» Given exercise
Go through the listing and pick out each line with the word "picture" in it.

» Collected data
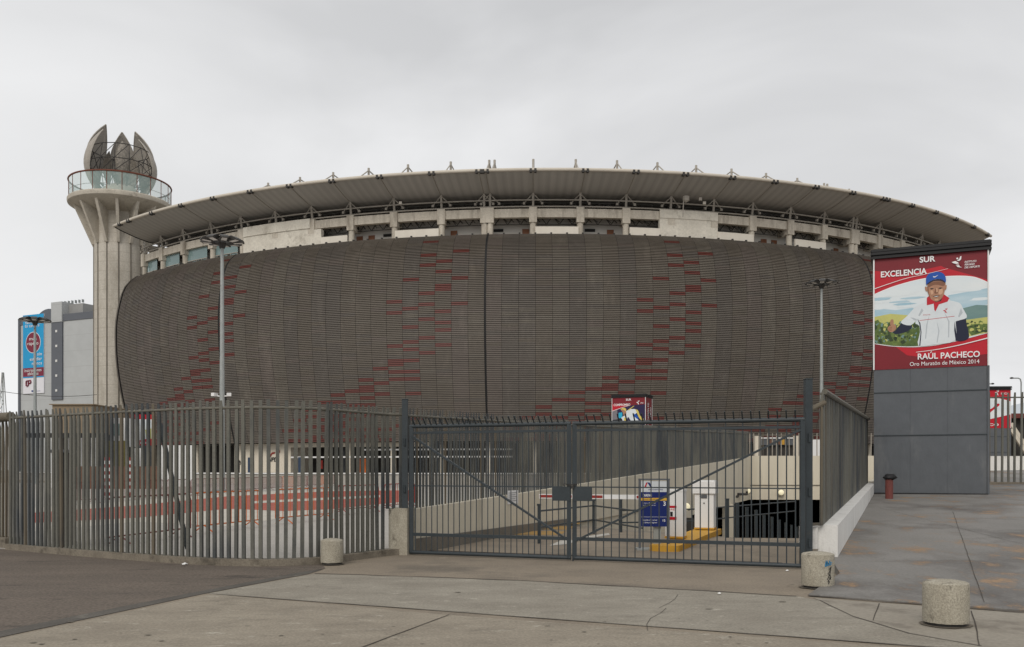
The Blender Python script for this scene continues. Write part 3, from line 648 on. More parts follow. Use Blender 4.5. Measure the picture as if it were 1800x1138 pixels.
# banner
M['bcyan'] = mat('banner_cyan', (.02, .33, .62), (.018, .30, .58), .4, .6); M['bmaroon'] = mat('banner_maroon', (.20, .025, .05), rough=.6); M['bwhite'] = mat('banner_white', (.72, .72, .76), rough=.6)
M['btext'] = mat('banner_lettering', (.8, .8, .8), rough=.6); M['bblue'] = mat('banner_blue', (.03, .06, .2), rough=.6)
a, b = ow(42.3), ow(78.6); wB = (b - a).length; zB0, zB1 = oz(60, 692), oz(60, 553.5); hB = zB1 - zB0
fr = Frame((a.x + nrm.x * .22, a.y + nrm.y * .22, zB0), (d.x, d.y, 0), (nrm.x, nrm.y, 0)); mb = MB()
def rect(fr, mb, u0, u1, v0, v1, dd, m): fr.poly(mb, [(u0, v0), (u1, v0), (u1, v1), (u0, v1)], dd, m)
mb.prism([tuple(a + nrm * .2), tuple(b + nrm * .2), tuple(b + nrm * .02), tuple(a + nrm * .02)], zB0, zB1, 2)
rect(fr, mb, 0, wB, hB * .325, hB, .02, 0); rect(fr, mb, 0, wB, hB * .215, hB * .325, .02, 1); rect(fr, mb, 0, wB, hB * .20, hB * .215, .03, 0)
fr.poly(mb, [(wB * .5 + wB * .36 * cos(t), hB * .645 + hB * .135 * sin(t)) for t in [2 * pi * i / 28 for i in range(28)]], .04, 3)
fr.poly(mb, [(wB * .5 + wB * .34 * cos(t), hB * .645 + hB * .128 * sin(t)) for t in [2 * pi * i / 28 for i in range(28)]], .06, 1)
for t, v_, w_, u_ in (("termina", .885, .66, .46), ("tu carrera", .842, .70, .46), ("más", .675, .36, .5), ("rápido", .615, .52, .5), ("sin", .475, .22, .82), ("estudiar", .415, .58, .64), ("menos", .36, .48, .69), ("inscripciones", .275, .82, .5), ("abiertas", .232, .52, .5)):
    fr.text(mb, t, wB * u_, hB * v_, .09, 3, width=wB * w_, cap=hB * .04, bold=.0, align='c')
mb.tube([fr.p(wB * x, hB * y, .08) for x, y in ((.22, .165), (.17, .155), (.17, .10), (.24, .095), (.27, .11), (.27, .165), (.38, .165), (.40, .145), (.36, .13), (.3, .13))], .14, 5, 1)
rect(fr, mb, wB * .42, wB * .5, hB * .02, hB * .04, .06, 4); fr.text(mb, "la primera", wB * .54, hB * .024, .06, 4, width=wB * .3, cap=hB * .012)
tag(mb.build('building_banner', [M['bcyan'], M['bmaroon'], M['bwhite'], M['btext'], M['bblue']]), 'tall cyan and maroon advertising banner hung on the pale grey office block', 'banner')

# ------------------------------------------------------------------ PICKET FENCES
def picket_mesh(h, w=.054, dep=.04, name='picket', m=None, peak=.09):
    """blade profile standing on z=0, ridged face, raked tip"""
    mb = MB(); pr = [(-w/2, -dep/2), (w/2, -dep/2), (w/2, dep/2), (-w/2, dep/2)]
    b = [(x, y, 0) for x, y in pr]; t = [(x, y, h - (peak if y > 0 else 0)) for x, y in pr]
    mb.add(b + t, [(3, 2, 1, 0), (4, 5, 6, 7), (0, 1, 5, 4), (1, 2, 6, 5), (2, 3, 7, 6), (3, 0, 4, 7)])
    me = bpy.data.meshes.new(name); me.from_pydata(mb.v, [], mb.f); me.materials.append(m or M['picket']); return me
def fence(name, label, pts, base, h, spacing=.14, limit=100, rail_dz=.12, m='picket', rails=None, w=.054, dep=.04, jitter=.05, lift=None):
    """pts: plan path; base(s, p) height of the pickets' feet"""
    path = resample([Vector((p[0], p[1], 0)) for p in pts], .02); tot = (len(path) - 1) * .02
    f0 = thing(name, label, 'fence', (path[0].x, path[0].y, base(0, path[0])))
    me = picket_mesh(1.0, w, dep, m=M[m]); me_r = picket_mesh(1.0, w, dep, m=M['picketrust']); rnd = random.Random(5); n = int(tot / spacing); rest = MB()
    for i in range(n + 1):
        q = min(int(i * spacing / .02), len(path) - 1); p = path[q]; tg = (path[min(q + 3, len(path) - 1)] - path[max(q - 3, 0)]).normalized()
        rot = atan2(tg.y, tg.x) + rnd.uniform(-jitter, jitter); z = base(i * spacing, p)
        if i < limit:
            z += lift(i * spacing, tot) if lift else 0; o = bpy.data.objects.new('picket', me_r if rnd.random() < .07 else me); COL.objects.link(o); o.parent = f0
            o.location = p + Vector((0, 0, z)) - f0.location; o.rotation_euler = (rnd.uniform(-.004, .004), rnd.uniform(-.006, .006) + (rnd.uniform(-.018, .018) if rnd.random() < .08 else 0), rot); o.scale = (1, 1, h - (lift(i * spacing, tot) if lift else 0) + rnd.uniform(-.014, .014))
        else: rest.obox((p.x, p.y, z), w, dep, h, rot)
    if rest.v: kind(rest.build('far_picket', M[m], f0), 'stuff')
    for dz in (rails or (h - rail_dz,)):
        mb = MB(); mb.tube([(path[q].x, path[q].y, base(q * .02, path[q]) + dz) for q in list(range(0, len(path), 12)) + [len(path) - 1]], .028, 8); mb.build('rail', M['rail'], f0, auto=50)
    return f0, path
PLH = .12
lf = spline([(x, y, 0) for x, y in FL], 10)
f0, path = fence('slat_fence', 'curved olive grey slat fence on a concrete kerb left of the gate', [tuple(p) for p in lf], lambda s_, p: PLH - .01, 2.72, .143, rail_dz=.13, w=.061, dep=.04, lift=lambda s_, t: .78 if s_ > t - .34 else 0)
mb = MB(); off = []
for i, p in enumerate(lf):
    t = (lf[min(i + 1, len(lf) - 1)] - lf[max(i - 1, 0)]).normalized(); nn = Vector((t.y, -t.x, 0)); off.append((p + nn * .11, p - nn * .11))
ft = []
for i, (a, b) in enumerate(off): ft += [(a.x, a.y, -.02), (a.x, a.y, PLH), (b.x, b.y, PLH), (b.x, b.y, -.02)]
mb.add(ft, [(i * 4 + j, i * 4 + (j + 1) % 4, i * 4 + 4 + (j + 1) % 4, i * 4 + 4 + j) for i in range(len(off) - 1) for j in range(4)] + [(0, 1, 2, 3), tuple(range(len(ft) - 1, len(ft) - 5, -1))])
mb.build('kerb', M['plinth'], f0)
mb = MB(); mb.bar(W3(281, 745, 16.6), W3(330, 965, 16.1), .07, .05); mb.build('leaning_brace', M['gate'], f0)
f1, _ = fence('slat_fence', 'short brown slat fence section at the far left picture edge', [(-14.9, 22.4), (-10.45, 19.05)], lambda s_, p: .18, 2.6, .16, m='picketrust', rail_dz=.02)
mb = MB(); mb.tube([(-14.9, 22.3, 2.74), (-10.4, 18.9, 2.74)], .1, 10); mb.build('pipe', M['picketrust'], f1, auto=50)
mb = MB(); mb.bar((-14.9, 22.4, .06), (-10.45, 19.05, .06), .3, .3); mb.build('kerb', M['plinth'], f1)
# ------------------------------------------------------------------ RAMP WALLS AND THEIR FENCES
WA, WD = Vector((-2.12, 17.65)), Vector((18.6, 71.6))
wu = (WD - WA).normalized(); wn_ = Vector((wu.y, -wu.x)); WL = (WD - WA).length
def wtop(s_): return .86 + (2.62 - .86) * (max(0, s_) / WL) ** 1.05
lw = thing('retaining_wall', 'long stained beige ramp wall rising behind the gate', 'wall', (WA.x, WA.y, 0))
mb = MB(); n = 24
Lint = 30.0
for i in range(n):
    s0, s1 = WL * i / n, WL * (i + 1) / n; zb0 = -5.2 if s0 < Lint else -.72
    if s0 < Lint < s1: s1 = s1
    A = [WA + wu * s0, WA + wu * s1]; 
    for sd_ in (.0, .28):
        pass
    c = [WA + wu * s0 + wn_ * .14, WA + wu * s1 + wn_ * .14, WA + wu * s1 - wn_ * .14, WA + wu * s0 - wn_ * .14]
    mb.add([(c[0].x, c[0].y, zb0), (c[1].x, c[1].y, zb0), (c[2].x, c[2].y, zb0), (c[3].x, c[3].y, zb0), (c[0].x, c[0].y, wtop(s0)), (c[1].x, c[1].y, wtop(s1)), (c[2].x, c[2].y, wtop(s1)), (c[3].x, c[3].y, wtop(s0))],
           [(0, 1, 5, 4), (2, 3, 7, 6), (4, 5, 6, 7), (3, 2, 1, 0)] + ([(3, 0, 4, 7)] if i == 0 else []) + ([(1, 2, 6, 5)] if abs(s1 - Lint) < WL / n else []))
mb.build('wall_body', M['rampwall'], lw)
mb = MB()
a, b = WA + wn_ * .15, WA + wu * 10.3 + wn_ * .15
mb.prism([tuple(a), tuple(a + wn_ * .03), tuple(b + wn_ * .03), tuple(b)], -.05, lambda x, y: .30 - .012 * (y - 17)); mb.build('skirting', M['skirting'], lw)
mb = MB(); p = WA + wu * .25; mb.obox((p.x - .1, p.y - .25, 0), .34, .4, .9, atan2(wu.y, wu.x)); mb.build('end_block', M['bollard'], lw)
mb = MB()
for s_ in (WL * .80,): p = WA + wu * s_; mb.obox((p.x, p.y, -5), .7, .7, 4.3, atan2(wu.y, wu.x))
mb.build('wall_pillar', M['rampwall'], lw)
fence('slat_fence', 'long slat fence along the stained ramp wall behind the left gate leaf', [tuple(WA + wu * (WL * i / 30)) for i in range(31)], lambda s_, p: wtop(s_) - .005, 2.0, .15, rail_dz=.16, jitter=.09, dep=.03, w=.05)
# right white wall
RA, RD = Vector((5.36, 15.45)), Vector((12.75, 32.4)); ru = (RD - RA).normalized(); rn = Vector((ru.y, -ru.x)); RLn = (RD - RA).length
def rtop(s_): return .70 + (1.17 - .70) * s_ / RLn
rw = thing('low_wall', 'whitewashed low wall carrying the solid slat fence right of the gate', 'wall', (RA.x, RA.y, 0))
c = [RA - rn * .16, RA + rn * .16, RD + rn * .16, RD - rn * .16]; mb = MB()
mb.add([(*c[0], -5), (*c[1], -.1), (*c[2], .2), (*c[3], -5), (*c[0], rtop(0)), (*c[1], rtop(0)), (*c[2], rtop(RLn)), (*c[3], rtop(RLn))],
       [(3, 2, 1, 0), (4, 5, 6, 7), (0, 1, 5, 4), (1, 2, 6, 5), (2, 3, 7, 6), (3, 0, 4, 7)]); mb.build('wall_body', M['whitewall'], rw)
mb = MB(); mb.obox((RA.x - .28, RA.y + .12, .3), .26, .3, .38, atan2(ru.y, ru.x)); mb.build('corner_block', M['whitewall'], rw)
ff, _ = fence('slat_fence', 'tall tight slat fence on the whitewashed wall beside the billboard', [tuple(RA - rn * .1 + ru * (RLn * i / 20)) for i in range(21)], lambda s_, p: rtop(s_), 2.33, .145, rail_dz=.1, jitter=.05, dep=.06, w=.07)
mb = MB(); c = RA - rn * .02
for s_ in (RLn,): mb.tube([(RA.x - rn.x * .05, RA.y - rn.y * .05, rtop(0) + 2.27), (RD.x - rn.x * .05, RD.y - rn.y * .05, rtop(RLn) + 2.27)], .05, 8)
mb.build('rail', M['rail'], ff)
# wall beyond the fence end down to the garage
mb = MB(); e0, e1 = RD, Vector((29.6, 71.6)); mb.prism([tuple(e0 - rn * .15), tuple(e0 + rn * .15), tuple(e1 + rn * .15), tuple(e1 - rn * .15)], -5, 1.2)
tag(mb.build('retaining_wall', M['rampwall']), 'beige wall on the right side of the ramp beyond the white wall', 'wall')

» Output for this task
The Blender Python script for this scene continues. Write part 3, from line 648 on. More parts follow. Use Blender 4.5. Measure the picture as if it were 1800x1138 pixels.
f1, _ = fence('slat_fence', 'short brown slat fence section at the far left picture edge', [(-14.9, 22.4), (-10.45, 19.05)], lambda s_, p: .18, 2.6, .16, m='picketrust', rail_dz=.02)